Give Me Take You

November 25, 2007

Michael Harrison “Revelation: Music in Pure Intonation”

Filed under: give me take you — tm @ 9:22 pm

61jih7hm7nl_ss500_.jpgThe sounds on this disc are nearly identical to what you hear on La Monte Young's The Well-Tuned Piano.  Harrison was a student of Young's and obviously learned his techniques well.  It's good that there is now a readily available document of this sound, which hasn't been so for at least a decade or more. 

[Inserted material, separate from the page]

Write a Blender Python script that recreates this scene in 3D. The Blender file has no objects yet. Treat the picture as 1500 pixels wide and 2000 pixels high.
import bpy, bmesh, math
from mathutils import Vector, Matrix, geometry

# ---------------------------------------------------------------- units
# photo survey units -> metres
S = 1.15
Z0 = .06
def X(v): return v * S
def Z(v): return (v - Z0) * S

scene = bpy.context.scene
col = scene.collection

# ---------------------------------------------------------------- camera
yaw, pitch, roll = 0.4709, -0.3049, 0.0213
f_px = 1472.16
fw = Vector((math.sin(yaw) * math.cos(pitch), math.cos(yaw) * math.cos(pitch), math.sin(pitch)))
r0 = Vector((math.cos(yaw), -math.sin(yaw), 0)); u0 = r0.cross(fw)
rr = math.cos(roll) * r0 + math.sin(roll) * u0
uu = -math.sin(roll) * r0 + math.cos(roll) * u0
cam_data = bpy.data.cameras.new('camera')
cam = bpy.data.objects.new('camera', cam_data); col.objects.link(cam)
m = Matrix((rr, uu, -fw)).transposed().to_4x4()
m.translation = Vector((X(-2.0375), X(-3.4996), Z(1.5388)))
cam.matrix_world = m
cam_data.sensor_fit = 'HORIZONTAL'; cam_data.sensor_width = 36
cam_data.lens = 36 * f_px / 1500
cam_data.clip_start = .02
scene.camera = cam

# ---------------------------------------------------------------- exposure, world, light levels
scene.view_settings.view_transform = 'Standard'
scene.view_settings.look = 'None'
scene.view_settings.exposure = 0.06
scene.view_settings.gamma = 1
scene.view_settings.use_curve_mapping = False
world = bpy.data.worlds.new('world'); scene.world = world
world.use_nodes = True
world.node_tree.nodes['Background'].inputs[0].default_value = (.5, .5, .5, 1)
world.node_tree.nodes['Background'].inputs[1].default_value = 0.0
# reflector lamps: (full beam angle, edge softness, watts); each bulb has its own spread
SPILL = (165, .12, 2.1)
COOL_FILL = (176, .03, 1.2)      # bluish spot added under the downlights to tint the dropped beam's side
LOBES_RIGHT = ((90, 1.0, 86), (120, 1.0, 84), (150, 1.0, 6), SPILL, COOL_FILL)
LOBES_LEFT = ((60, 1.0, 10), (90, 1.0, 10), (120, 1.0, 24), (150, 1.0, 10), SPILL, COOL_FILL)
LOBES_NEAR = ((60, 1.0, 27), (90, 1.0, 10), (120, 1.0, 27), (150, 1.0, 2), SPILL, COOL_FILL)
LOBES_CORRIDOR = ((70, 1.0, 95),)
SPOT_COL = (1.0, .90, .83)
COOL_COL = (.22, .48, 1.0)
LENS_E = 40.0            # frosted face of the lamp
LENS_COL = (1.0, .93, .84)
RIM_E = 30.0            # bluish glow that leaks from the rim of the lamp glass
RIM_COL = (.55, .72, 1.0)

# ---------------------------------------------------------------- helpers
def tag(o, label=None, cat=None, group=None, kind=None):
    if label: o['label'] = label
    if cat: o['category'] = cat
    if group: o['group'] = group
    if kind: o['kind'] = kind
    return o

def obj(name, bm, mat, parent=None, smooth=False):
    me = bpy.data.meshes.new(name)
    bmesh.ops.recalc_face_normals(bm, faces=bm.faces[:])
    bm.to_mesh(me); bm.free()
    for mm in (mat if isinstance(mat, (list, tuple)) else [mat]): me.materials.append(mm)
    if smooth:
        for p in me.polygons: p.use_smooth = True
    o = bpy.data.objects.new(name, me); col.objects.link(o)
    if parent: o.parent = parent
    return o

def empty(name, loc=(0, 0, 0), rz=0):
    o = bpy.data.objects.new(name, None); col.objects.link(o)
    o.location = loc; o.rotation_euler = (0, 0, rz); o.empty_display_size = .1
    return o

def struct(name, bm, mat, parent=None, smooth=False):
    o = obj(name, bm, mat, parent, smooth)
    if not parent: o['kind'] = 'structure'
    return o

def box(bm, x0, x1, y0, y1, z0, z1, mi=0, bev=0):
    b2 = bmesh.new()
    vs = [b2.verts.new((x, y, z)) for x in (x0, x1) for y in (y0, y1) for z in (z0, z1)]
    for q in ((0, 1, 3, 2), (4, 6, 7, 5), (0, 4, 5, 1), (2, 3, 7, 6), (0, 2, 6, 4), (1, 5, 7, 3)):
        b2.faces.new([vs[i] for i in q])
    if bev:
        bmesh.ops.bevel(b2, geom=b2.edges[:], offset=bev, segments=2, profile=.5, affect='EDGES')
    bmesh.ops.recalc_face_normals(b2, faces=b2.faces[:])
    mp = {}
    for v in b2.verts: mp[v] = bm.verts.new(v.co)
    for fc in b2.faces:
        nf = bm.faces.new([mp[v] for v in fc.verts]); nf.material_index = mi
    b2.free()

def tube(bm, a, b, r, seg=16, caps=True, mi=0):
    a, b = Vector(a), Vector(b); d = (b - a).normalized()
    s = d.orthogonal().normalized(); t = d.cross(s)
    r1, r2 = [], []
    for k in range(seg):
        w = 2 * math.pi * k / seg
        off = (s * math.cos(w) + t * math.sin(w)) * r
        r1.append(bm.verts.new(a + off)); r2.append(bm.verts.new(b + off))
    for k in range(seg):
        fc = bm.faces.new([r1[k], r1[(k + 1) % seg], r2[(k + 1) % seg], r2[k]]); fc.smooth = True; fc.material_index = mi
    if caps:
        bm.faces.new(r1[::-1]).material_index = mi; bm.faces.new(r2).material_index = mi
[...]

This disc is unique in it's own way.  It is, supposedly, one long piece, but it's made up of many shorter tracks and to me is more like a suite of short pieces than one continuous work.  And while the tuning is identical to Young's, the style is obviously different.  Harrison, in addition to working with smaller segments of time, also plays at a faster pace and seems to have a goal tertiary to Young's.  Young would in most interpretations probably be seen as simply and elegantly aiming to present his tuning system.  He did a fine job of it, too, despite many, myself included, not liking the overall personality of his work and professional life.  Harrison, on the other hand, seems intent on using the tuning system to conjure music, and not even very difficult music like one might expect.  The sentiment of his music is endearingly sweet and straightforward, and all that's a little confounding for me when I've come into it expecting a hypnotic powerhouse of a record.  Hypnotic and powerful it is not, when compared to the epic stature of The Well-Tuned Piano, but the quality of the sound on this disc is certainly enchanting enough on its own terms to warrant a share of interest.